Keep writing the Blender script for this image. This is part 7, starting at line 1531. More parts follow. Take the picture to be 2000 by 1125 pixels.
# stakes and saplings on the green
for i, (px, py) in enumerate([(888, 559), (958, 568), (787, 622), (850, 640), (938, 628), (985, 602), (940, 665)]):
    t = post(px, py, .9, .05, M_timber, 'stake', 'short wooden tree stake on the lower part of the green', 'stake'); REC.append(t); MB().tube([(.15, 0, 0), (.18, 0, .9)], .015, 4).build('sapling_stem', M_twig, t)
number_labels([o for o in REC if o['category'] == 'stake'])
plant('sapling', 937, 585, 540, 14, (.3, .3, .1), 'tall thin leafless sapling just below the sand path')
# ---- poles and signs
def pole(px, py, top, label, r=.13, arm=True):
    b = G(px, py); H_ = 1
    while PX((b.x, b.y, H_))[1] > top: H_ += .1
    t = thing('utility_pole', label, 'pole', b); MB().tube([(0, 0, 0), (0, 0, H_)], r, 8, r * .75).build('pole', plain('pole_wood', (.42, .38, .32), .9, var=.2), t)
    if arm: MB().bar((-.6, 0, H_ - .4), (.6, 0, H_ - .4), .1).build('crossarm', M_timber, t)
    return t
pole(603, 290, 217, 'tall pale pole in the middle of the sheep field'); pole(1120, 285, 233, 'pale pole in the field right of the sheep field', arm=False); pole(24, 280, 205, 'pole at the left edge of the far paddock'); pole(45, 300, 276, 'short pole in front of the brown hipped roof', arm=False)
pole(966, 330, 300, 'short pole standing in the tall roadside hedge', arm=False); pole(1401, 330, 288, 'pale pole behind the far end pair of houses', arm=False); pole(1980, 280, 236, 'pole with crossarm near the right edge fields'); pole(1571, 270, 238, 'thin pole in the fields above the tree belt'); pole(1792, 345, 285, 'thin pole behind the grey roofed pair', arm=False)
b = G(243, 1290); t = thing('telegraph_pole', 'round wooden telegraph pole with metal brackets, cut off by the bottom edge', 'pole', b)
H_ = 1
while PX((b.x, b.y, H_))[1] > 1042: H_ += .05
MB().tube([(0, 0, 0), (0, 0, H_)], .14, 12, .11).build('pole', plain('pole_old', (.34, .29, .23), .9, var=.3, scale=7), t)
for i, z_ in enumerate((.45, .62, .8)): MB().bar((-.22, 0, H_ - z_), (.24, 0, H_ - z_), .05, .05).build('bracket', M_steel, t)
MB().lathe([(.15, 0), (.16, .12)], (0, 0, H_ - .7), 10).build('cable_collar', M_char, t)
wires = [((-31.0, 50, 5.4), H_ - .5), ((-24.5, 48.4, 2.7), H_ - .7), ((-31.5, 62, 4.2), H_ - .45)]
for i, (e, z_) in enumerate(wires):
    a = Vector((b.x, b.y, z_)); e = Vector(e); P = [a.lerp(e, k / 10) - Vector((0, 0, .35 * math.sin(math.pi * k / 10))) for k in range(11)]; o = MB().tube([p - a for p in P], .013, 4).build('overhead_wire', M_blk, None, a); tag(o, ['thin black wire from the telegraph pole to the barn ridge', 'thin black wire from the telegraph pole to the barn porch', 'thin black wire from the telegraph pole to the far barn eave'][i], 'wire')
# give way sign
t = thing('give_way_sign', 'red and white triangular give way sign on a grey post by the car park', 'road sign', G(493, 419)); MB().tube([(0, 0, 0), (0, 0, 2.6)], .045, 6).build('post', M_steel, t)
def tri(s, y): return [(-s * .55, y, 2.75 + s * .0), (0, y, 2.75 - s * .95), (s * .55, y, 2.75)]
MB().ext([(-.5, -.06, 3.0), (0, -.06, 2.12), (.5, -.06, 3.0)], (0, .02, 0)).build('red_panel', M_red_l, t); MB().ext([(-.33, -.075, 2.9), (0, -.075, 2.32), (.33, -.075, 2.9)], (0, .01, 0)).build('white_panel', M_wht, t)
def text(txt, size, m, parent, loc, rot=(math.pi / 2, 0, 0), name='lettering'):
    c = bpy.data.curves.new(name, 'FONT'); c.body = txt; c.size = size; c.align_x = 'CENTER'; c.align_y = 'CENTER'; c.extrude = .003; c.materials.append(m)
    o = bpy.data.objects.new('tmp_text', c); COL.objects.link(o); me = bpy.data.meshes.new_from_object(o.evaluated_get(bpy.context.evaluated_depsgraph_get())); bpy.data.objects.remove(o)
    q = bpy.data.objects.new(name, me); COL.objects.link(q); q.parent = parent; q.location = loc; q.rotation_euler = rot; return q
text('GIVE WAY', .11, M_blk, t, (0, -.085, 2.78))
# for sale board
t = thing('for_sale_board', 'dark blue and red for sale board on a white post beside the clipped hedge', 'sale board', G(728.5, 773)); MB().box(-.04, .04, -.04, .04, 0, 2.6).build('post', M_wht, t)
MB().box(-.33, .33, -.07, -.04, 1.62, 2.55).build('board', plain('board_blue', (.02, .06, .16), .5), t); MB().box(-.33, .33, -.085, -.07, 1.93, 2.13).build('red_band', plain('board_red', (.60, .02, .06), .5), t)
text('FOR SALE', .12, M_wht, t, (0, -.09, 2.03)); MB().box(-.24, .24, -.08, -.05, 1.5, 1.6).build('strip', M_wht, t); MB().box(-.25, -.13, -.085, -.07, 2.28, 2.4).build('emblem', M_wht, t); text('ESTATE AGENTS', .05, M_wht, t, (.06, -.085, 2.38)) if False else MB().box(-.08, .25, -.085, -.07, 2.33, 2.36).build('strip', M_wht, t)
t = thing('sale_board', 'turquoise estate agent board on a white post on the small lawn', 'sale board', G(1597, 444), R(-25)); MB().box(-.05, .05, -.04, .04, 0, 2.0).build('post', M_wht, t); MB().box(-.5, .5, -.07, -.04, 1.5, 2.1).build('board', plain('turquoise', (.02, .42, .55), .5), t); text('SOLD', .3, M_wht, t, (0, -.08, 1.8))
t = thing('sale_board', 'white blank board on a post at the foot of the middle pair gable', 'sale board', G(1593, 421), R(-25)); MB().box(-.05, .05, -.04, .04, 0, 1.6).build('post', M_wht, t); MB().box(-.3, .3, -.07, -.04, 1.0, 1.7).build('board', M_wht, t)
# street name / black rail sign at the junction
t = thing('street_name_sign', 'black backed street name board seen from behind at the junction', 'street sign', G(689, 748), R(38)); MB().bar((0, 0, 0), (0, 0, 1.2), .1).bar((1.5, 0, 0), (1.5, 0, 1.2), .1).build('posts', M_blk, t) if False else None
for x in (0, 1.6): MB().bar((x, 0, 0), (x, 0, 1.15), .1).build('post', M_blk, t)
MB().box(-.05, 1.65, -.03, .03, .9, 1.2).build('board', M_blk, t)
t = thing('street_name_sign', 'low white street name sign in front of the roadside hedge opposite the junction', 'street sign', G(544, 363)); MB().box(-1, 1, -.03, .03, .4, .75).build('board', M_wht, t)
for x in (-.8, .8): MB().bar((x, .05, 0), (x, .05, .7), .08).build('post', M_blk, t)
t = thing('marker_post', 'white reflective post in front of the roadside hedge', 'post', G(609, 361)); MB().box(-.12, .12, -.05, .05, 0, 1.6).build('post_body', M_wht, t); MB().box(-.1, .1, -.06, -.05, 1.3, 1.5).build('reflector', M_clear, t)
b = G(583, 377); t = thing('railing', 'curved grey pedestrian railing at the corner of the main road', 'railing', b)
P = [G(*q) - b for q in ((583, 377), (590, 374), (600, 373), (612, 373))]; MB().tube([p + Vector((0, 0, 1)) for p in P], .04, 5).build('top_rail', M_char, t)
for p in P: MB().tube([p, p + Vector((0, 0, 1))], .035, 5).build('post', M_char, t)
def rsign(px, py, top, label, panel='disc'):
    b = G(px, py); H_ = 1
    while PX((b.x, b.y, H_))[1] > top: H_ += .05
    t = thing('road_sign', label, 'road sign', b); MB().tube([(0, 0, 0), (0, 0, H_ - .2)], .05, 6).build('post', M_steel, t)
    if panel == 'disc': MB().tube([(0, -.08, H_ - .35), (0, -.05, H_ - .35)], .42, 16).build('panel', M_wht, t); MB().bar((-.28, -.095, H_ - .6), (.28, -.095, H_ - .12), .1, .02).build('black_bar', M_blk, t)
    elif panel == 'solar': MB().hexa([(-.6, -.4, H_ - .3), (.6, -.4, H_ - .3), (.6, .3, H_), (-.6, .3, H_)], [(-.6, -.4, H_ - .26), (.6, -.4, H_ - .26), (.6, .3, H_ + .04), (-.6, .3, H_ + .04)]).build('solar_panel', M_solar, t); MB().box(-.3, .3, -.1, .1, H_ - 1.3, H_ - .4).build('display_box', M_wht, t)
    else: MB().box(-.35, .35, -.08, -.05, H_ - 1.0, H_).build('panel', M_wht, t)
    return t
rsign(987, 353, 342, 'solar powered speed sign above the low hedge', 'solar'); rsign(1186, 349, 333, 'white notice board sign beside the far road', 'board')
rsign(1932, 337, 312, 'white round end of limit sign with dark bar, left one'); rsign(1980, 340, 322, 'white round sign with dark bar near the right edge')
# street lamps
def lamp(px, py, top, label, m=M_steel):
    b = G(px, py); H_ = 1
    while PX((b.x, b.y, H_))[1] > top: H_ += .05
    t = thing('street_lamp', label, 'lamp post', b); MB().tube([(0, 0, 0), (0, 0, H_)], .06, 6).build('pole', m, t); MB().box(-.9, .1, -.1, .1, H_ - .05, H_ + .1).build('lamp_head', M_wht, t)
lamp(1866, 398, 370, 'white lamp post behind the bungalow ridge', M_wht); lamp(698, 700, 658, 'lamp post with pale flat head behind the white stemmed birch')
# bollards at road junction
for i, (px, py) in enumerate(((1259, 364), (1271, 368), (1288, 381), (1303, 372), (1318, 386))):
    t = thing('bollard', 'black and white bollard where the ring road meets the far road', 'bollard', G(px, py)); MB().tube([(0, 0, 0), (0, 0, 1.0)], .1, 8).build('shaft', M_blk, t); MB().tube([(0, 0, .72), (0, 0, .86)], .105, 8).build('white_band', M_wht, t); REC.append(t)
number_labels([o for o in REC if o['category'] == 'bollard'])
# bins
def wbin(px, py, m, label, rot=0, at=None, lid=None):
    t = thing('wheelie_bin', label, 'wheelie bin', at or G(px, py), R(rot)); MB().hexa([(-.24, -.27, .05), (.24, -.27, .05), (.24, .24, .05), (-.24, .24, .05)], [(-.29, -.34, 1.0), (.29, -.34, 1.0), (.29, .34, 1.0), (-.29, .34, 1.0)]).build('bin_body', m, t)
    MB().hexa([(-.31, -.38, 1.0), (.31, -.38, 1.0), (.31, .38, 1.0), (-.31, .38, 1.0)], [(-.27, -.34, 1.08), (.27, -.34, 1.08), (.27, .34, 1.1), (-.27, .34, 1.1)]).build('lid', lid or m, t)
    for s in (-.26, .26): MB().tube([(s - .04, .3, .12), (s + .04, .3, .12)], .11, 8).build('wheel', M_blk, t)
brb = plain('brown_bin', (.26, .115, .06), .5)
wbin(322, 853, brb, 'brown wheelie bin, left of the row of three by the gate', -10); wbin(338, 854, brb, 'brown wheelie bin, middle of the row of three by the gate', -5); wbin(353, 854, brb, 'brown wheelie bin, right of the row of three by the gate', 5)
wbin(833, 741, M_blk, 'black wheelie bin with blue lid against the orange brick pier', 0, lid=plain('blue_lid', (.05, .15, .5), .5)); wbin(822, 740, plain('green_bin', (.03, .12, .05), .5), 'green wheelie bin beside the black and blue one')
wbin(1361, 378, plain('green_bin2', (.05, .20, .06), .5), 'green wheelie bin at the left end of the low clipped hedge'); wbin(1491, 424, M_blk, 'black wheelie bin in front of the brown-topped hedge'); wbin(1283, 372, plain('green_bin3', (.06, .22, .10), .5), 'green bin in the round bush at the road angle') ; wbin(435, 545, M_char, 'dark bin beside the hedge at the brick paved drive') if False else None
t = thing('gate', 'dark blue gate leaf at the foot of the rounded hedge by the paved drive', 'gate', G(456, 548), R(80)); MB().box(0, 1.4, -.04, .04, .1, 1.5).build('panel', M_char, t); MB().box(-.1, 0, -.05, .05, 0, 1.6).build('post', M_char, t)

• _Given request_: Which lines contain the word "part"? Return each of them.

• _Exercise answer_:
Keep writing the Blender script for this image. This is part 7, starting at line 1531. More parts follow. Take the picture to be 2000 by 1125 pixels.
    t = post(px, py, .9, .05, M_timber, 'stake', 'short wooden tree stake on the lower part of the green', 'stake'); REC.append(t); MB().tube([(.15, 0, 0), (.18, 0, .9)], .015, 4).build('sapling_stem', M_twig, t)